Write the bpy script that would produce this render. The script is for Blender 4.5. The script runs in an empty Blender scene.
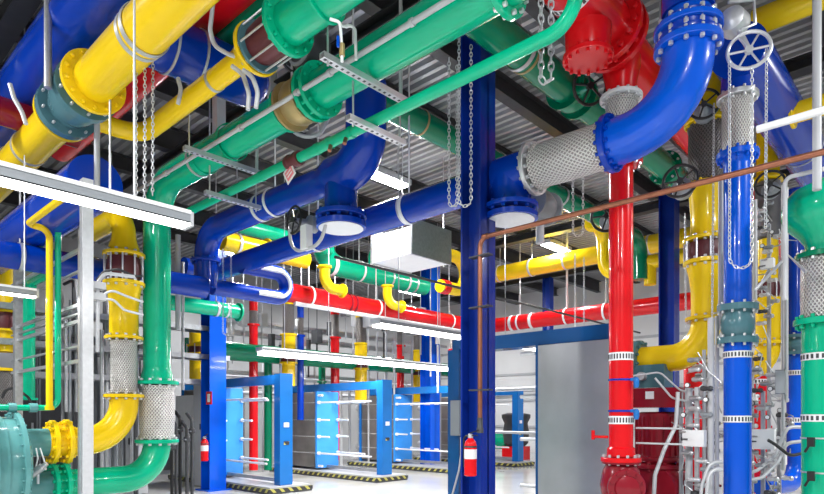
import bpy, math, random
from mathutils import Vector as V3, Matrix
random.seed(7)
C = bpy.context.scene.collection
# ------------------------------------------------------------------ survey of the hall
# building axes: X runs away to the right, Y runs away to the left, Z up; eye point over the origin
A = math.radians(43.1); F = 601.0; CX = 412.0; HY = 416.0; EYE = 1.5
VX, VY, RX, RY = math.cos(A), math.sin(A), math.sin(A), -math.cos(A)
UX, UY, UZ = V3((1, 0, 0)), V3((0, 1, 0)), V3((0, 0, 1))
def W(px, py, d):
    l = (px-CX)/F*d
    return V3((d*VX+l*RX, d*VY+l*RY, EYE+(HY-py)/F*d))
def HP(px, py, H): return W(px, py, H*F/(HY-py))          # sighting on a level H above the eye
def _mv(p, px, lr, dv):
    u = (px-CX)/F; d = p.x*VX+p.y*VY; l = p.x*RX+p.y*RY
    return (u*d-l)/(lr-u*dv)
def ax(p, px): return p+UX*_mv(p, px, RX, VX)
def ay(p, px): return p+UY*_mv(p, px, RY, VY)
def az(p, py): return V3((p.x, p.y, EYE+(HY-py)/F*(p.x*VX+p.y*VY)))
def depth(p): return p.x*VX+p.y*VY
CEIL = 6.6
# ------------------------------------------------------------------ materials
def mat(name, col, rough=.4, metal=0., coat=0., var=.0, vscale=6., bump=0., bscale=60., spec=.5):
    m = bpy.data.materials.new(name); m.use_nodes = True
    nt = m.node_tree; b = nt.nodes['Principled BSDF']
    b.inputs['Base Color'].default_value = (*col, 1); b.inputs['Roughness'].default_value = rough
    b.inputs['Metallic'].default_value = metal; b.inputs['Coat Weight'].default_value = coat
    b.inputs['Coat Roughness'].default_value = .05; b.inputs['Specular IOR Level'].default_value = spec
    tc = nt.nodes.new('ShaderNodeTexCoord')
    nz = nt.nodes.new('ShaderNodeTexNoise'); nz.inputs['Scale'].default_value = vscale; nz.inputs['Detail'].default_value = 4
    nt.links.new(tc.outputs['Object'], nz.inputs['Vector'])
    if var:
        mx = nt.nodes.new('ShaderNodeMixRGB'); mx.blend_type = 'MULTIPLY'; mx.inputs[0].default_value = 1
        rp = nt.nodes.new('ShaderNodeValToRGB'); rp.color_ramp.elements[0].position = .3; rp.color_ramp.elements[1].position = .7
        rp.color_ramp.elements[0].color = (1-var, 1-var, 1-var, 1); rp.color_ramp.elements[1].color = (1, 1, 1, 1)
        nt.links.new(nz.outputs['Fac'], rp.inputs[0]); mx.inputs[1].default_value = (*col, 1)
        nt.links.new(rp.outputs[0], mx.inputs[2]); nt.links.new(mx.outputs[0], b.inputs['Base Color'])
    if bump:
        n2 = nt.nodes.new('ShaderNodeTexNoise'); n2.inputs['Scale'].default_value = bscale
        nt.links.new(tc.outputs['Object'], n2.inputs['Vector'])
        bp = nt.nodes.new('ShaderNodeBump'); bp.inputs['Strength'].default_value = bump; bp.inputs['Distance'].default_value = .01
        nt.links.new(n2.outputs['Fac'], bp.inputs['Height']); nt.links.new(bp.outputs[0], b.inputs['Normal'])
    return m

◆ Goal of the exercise
Go through the material above and print all of it exactly, except the pictures.

◆ Exercise solution
Write the bpy script that would produce this render. The script is for Blender 4.5. The script runs in an empty Blender scene.
import bpy, math, random
from mathutils import Vector as V3, Matrix
random.seed(7)
C = bpy.context.scene.collection
# ------------------------------------------------------------------ survey of the hall
# building axes: X runs away to the right, Y runs away to the left, Z up; eye point over the origin
A = math.radians(43.1); F = 601.0; CX = 412.0; HY = 416.0; EYE = 1.5
VX, VY, RX, RY = math.cos(A), math.sin(A), math.sin(A), -math.cos(A)
UX, UY, UZ = V3((1, 0, 0)), V3((0, 1, 0)), V3((0, 0, 1))
def W(px, py, d):
    l = (px-CX)/F*d
    return V3((d*VX+l*RX, d*VY+l*RY, EYE+(HY-py)/F*d))
def HP(px, py, H): return W(px, py, H*F/(HY-py))          # sighting on a level H above the eye
def _mv(p, px, lr, dv):
    u = (px-CX)/F; d = p.x*VX+p.y*VY; l = p.x*RX+p.y*RY
    return (u*d-l)/(lr-u*dv)
def ax(p, px): return p+UX*_mv(p, px, RX, VX)
def ay(p, px): return p+UY*_mv(p, px, RY, VY)
def az(p, py): return V3((p.x, p.y, EYE+(HY-py)/F*(p.x*VX+p.y*VY)))
def depth(p): return p.x*VX+p.y*VY
CEIL = 6.6
# ------------------------------------------------------------------ materials
def mat(name, col, rough=.4, metal=0., coat=0., var=.0, vscale=6., bump=0., bscale=60., spec=.5):
    m = bpy.data.materials.new(name); m.use_nodes = True
    nt = m.node_tree; b = nt.nodes['Principled BSDF']
    b.inputs['Base Color'].default_value = (*col, 1); b.inputs['Roughness'].default_value = rough
    b.inputs['Metallic'].default_value = metal; b.inputs['Coat Weight'].default_value = coat
    b.inputs['Coat Roughness'].default_value = .05; b.inputs['Specular IOR Level'].default_value = spec
    tc = nt.nodes.new('ShaderNodeTexCoord')
    nz = nt.nodes.new('ShaderNodeTexNoise'); nz.inputs['Scale'].default_value = vscale; nz.inputs['Detail'].default_value = 4
    nt.links.new(tc.outputs['Object'], nz.inputs['Vector'])
    if var:
        mx = nt.nodes.new('ShaderNodeMixRGB'); mx.blend_type = 'MULTIPLY'; mx.inputs[0].default_value = 1
        rp = nt.nodes.new('ShaderNodeValToRGB'); rp.color_ramp.elements[0].position = .3; rp.color_ramp.elements[1].position = .7
        rp.color_ramp.elements[0].color = (1-var, 1-var, 1-var, 1); rp.color_ramp.elements[1].color = (1, 1, 1, 1)
        nt.links.new(nz.outputs['Fac'], rp.inputs[0]); mx.inputs[1].default_value = (*col, 1)
        nt.links.new(rp.outputs[0], mx.inputs[2]); nt.links.new(mx.outputs[0], b.inputs['Base Color'])
    if bump:
        n2 = nt.nodes.new('ShaderNodeTexNoise'); n2.inputs['Scale'].default_value = bscale
        nt.links.new(tc.outputs['Object'], n2.inputs['Vector'])
        bp = nt.nodes.new('ShaderNodeBump'); bp.inputs['Strength'].default_value = bump; bp.inputs['Distance'].default_value = .01
        nt.links.new(n2.outputs['Fac'], bp.inputs['Height']); nt.links.new(bp.outputs[0], b.inputs['Normal'])
    return m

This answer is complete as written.